→ **Exercise**:
Retype all material exactly. Pictures stay out of the copy.

→ **Data**:
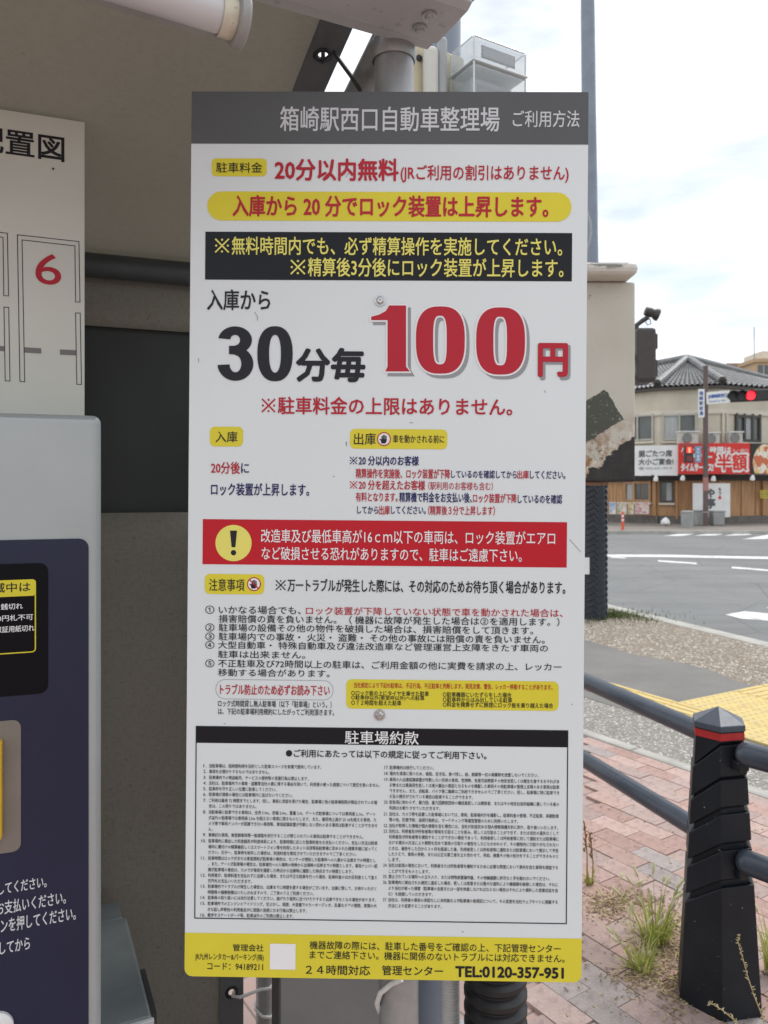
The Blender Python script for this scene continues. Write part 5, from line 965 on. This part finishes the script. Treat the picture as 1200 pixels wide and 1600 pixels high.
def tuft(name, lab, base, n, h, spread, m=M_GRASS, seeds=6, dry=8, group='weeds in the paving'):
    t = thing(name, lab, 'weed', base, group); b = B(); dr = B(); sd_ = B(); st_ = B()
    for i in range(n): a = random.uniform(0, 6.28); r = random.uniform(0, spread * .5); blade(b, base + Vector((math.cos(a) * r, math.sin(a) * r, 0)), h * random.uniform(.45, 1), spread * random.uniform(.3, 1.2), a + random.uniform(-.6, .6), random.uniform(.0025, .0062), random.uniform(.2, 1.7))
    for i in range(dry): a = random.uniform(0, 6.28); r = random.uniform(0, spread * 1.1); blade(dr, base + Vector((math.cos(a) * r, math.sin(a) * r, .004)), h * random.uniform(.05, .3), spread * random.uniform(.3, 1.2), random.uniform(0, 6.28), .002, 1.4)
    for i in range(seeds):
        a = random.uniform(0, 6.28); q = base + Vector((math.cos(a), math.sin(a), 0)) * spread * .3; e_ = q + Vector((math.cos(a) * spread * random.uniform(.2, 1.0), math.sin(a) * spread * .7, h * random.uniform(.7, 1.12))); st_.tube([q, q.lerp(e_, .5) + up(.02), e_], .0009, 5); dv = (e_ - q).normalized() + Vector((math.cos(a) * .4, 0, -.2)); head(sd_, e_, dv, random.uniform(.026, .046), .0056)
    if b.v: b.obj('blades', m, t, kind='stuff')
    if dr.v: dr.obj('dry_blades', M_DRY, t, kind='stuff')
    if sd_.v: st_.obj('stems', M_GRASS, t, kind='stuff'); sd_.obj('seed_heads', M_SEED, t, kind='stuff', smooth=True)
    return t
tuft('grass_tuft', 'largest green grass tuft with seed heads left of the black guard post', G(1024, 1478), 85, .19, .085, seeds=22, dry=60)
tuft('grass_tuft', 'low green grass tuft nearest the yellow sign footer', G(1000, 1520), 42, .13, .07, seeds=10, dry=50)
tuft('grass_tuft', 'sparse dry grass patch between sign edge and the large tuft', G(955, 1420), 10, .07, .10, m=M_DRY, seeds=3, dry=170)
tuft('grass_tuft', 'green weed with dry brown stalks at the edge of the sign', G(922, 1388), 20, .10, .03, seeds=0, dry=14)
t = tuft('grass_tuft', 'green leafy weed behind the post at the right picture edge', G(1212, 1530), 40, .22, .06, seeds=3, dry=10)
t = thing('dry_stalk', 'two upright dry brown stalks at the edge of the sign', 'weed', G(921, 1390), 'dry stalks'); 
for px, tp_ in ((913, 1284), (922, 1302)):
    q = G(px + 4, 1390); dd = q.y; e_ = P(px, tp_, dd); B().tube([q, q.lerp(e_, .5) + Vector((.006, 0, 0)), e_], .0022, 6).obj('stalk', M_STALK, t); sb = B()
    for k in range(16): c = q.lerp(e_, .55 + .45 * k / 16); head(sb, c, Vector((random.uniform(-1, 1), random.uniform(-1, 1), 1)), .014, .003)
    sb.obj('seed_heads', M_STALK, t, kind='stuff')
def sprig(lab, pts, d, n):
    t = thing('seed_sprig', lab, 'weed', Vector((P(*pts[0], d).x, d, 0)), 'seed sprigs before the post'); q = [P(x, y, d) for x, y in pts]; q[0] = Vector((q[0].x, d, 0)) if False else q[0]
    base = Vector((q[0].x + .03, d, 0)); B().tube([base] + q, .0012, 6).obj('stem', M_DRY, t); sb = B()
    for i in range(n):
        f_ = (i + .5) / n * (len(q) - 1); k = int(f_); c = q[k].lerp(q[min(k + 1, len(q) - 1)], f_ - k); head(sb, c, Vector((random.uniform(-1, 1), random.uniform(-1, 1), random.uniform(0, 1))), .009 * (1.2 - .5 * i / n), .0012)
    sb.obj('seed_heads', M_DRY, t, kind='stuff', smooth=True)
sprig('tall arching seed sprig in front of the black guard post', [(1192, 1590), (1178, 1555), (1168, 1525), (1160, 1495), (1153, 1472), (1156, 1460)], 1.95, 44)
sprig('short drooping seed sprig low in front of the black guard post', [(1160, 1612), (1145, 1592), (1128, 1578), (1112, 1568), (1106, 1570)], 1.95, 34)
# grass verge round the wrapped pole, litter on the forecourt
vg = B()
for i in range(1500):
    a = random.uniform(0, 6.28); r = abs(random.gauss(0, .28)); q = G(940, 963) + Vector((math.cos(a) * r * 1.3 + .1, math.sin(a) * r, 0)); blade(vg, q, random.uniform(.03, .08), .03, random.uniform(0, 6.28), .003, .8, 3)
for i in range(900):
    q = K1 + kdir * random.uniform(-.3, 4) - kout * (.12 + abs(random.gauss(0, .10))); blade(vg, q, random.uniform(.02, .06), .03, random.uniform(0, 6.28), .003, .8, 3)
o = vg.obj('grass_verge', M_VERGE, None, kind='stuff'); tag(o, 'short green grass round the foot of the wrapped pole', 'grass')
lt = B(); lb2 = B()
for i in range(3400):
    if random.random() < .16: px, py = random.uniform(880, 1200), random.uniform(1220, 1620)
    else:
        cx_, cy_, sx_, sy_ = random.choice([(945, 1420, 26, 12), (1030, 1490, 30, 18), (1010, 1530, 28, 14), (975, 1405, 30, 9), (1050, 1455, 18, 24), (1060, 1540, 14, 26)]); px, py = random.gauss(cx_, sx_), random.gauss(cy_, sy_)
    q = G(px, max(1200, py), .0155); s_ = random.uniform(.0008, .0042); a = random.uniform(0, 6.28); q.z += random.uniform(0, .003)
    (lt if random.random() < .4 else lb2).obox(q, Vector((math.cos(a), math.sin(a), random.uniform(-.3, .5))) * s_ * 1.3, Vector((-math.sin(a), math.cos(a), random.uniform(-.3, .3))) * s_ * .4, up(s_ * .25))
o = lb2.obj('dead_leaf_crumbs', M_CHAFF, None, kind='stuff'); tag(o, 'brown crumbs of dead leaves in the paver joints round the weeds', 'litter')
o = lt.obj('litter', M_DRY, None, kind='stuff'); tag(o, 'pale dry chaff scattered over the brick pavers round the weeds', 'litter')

→ **Response to this exercise**:
The Blender Python script for this scene continues. Write part 5, from line 965 on. This part finishes the script. Treat the picture as 1200 pixels wide and 1600 pixels high.
def tuft(name, lab, base, n, h, spread, m=M_GRASS, seeds=6, dry=8, group='weeds in the paving'):
    t = thing(name, lab, 'weed', base, group); b = B(); dr = B(); sd_ = B(); st_ = B()
    for i in range(n): a = random.uniform(0, 6.28); r = random.uniform(0, spread * .5); blade(b, base + Vector((math.cos(a) * r, math.sin(a) * r, 0)), h * random.uniform(.45, 1), spread * random.uniform(.3, 1.2), a + random.uniform(-.6, .6), random.uniform(.0025, .0062), random.uniform(.2, 1.7))
    for i in range(dry): a = random.uniform(0, 6.28); r = random.uniform(0, spread * 1.1); blade(dr, base + Vector((math.cos(a) * r, math.sin(a) * r, .004)), h * random.uniform(.05, .3), spread * random.uniform(.3, 1.2), random.uniform(0, 6.28), .002, 1.4)
    for i in range(seeds):
        a = random.uniform(0, 6.28); q = base + Vector((math.cos(a), math.sin(a), 0)) * spread * .3; e_ = q + Vector((math.cos(a) * spread * random.uniform(.2, 1.0), math.sin(a) * spread * .7, h * random.uniform(.7, 1.12))); st_.tube([q, q.lerp(e_, .5) + up(.02), e_], .0009, 5); dv = (e_ - q).normalized() + Vector((math.cos(a) * .4, 0, -.2)); head(sd_, e_, dv, random.uniform(.026, .046), .0056)
    if b.v: b.obj('blades', m, t, kind='stuff')
    if dr.v: dr.obj('dry_blades', M_DRY, t, kind='stuff')
    if sd_.v: st_.obj('stems', M_GRASS, t, kind='stuff'); sd_.obj('seed_heads', M_SEED, t, kind='stuff', smooth=True)
    return t
tuft('grass_tuft', 'largest green grass tuft with seed heads left of the black guard post', G(1024, 1478), 85, .19, .085, seeds=22, dry=60)
tuft('grass_tuft', 'low green grass tuft nearest the yellow sign footer', G(1000, 1520), 42, .13, .07, seeds=10, dry=50)
tuft('grass_tuft', 'sparse dry grass patch between sign edge and the large tuft', G(955, 1420), 10, .07, .10, m=M_DRY, seeds=3, dry=170)
tuft('grass_tuft', 'green weed with dry brown stalks at the edge of the sign', G(922, 1388), 20, .10, .03, seeds=0, dry=14)
t = tuft('grass_tuft', 'green leafy weed behind the post at the right picture edge', G(1212, 1530), 40, .22, .06, seeds=3, dry=10)
t = thing('dry_stalk', 'two upright dry brown stalks at the edge of the sign', 'weed', G(921, 1390), 'dry stalks'); 
for px, tp_ in ((913, 1284), (922, 1302)):
    q = G(px + 4, 1390); dd = q.y; e_ = P(px, tp_, dd); B().tube([q, q.lerp(e_, .5) + Vector((.006, 0, 0)), e_], .0022, 6).obj('stalk', M_STALK, t); sb = B()
    for k in range(16): c = q.lerp(e_, .55 + .45 * k / 16); head(sb, c, Vector((random.uniform(-1, 1), random.uniform(-1, 1), 1)), .014, .003)
    sb.obj('seed_heads', M_STALK, t, kind='stuff')
def sprig(lab, pts, d, n):
    t = thing('seed_sprig', lab, 'weed', Vector((P(*pts[0], d).x, d, 0)), 'seed sprigs before the post'); q = [P(x, y, d) for x, y in pts]; q[0] = Vector((q[0].x, d, 0)) if False else q[0]
    base = Vector((q[0].x + .03, d, 0)); B().tube([base] + q, .0012, 6).obj('stem', M_DRY, t); sb = B()
    for i in range(n):
        f_ = (i + .5) / n * (len(q) - 1); k = int(f_); c = q[k].lerp(q[min(k + 1, len(q) - 1)], f_ - k); head(sb, c, Vector((random.uniform(-1, 1), random.uniform(-1, 1), random.uniform(0, 1))), .009 * (1.2 - .5 * i / n), .0012)
    sb.obj('seed_heads', M_DRY, t, kind='stuff', smooth=True)
sprig('tall arching seed sprig in front of the black guard post', [(1192, 1590), (1178, 1555), (1168, 1525), (1160, 1495), (1153, 1472), (1156, 1460)], 1.95, 44)
sprig('short drooping seed sprig low in front of the black guard post', [(1160, 1612), (1145, 1592), (1128, 1578), (1112, 1568), (1106, 1570)], 1.95, 34)
# grass verge round the wrapped pole, litter on the forecourt
vg = B()
for i in range(1500):
    a = random.uniform(0, 6.28); r = abs(random.gauss(0, .28)); q = G(940, 963) + Vector((math.cos(a) * r * 1.3 + .1, math.sin(a) * r, 0)); blade(vg, q, random.uniform(.03, .08), .03, random.uniform(0, 6.28), .003, .8, 3)
for i in range(900):
    q = K1 + kdir * random.uniform(-.3, 4) - kout * (.12 + abs(random.gauss(0, .10))); blade(vg, q, random.uniform(.02, .06), .03, random.uniform(0, 6.28), .003, .8, 3)
o = vg.obj('grass_verge', M_VERGE, None, kind='stuff'); tag(o, 'short green grass round the foot of the wrapped pole', 'grass')
lt = B(); lb2 = B()
for i in range(3400):
    if random.random() < .16: px, py = random.uniform(880, 1200), random.uniform(1220, 1620)
    else:
        cx_, cy_, sx_, sy_ = random.choice([(945, 1420, 26, 12), (1030, 1490, 30, 18), (1010, 1530, 28, 14), (975, 1405, 30, 9), (1050, 1455, 18, 24), (1060, 1540, 14, 26)]); px, py = random.gauss(cx_, sx_), random.gauss(cy_, sy_)
    q = G(px, max(1200, py), .0155); s_ = random.uniform(.0008, .0042); a = random.uniform(0, 6.28); q.z += random.uniform(0, .003)
    (lt if random.random() < .4 else lb2).obox(q, Vector((math.cos(a), math.sin(a), random.uniform(-.3, .5))) * s_ * 1.3, Vector((-math.sin(a), math.cos(a), random.uniform(-.3, .3))) * s_ * .4, up(s_ * .25))
o = lb2.obj('dead_leaf_crumbs', M_CHAFF, None, kind='stuff'); tag(o, 'brown crumbs of dead leaves in the paver joints round the weeds', 'litter')
o = lt.obj('litter', M_DRY, None, kind='stuff'); tag(o, 'pale dry chaff scattered over the brick pavers round the weeds', 'litter')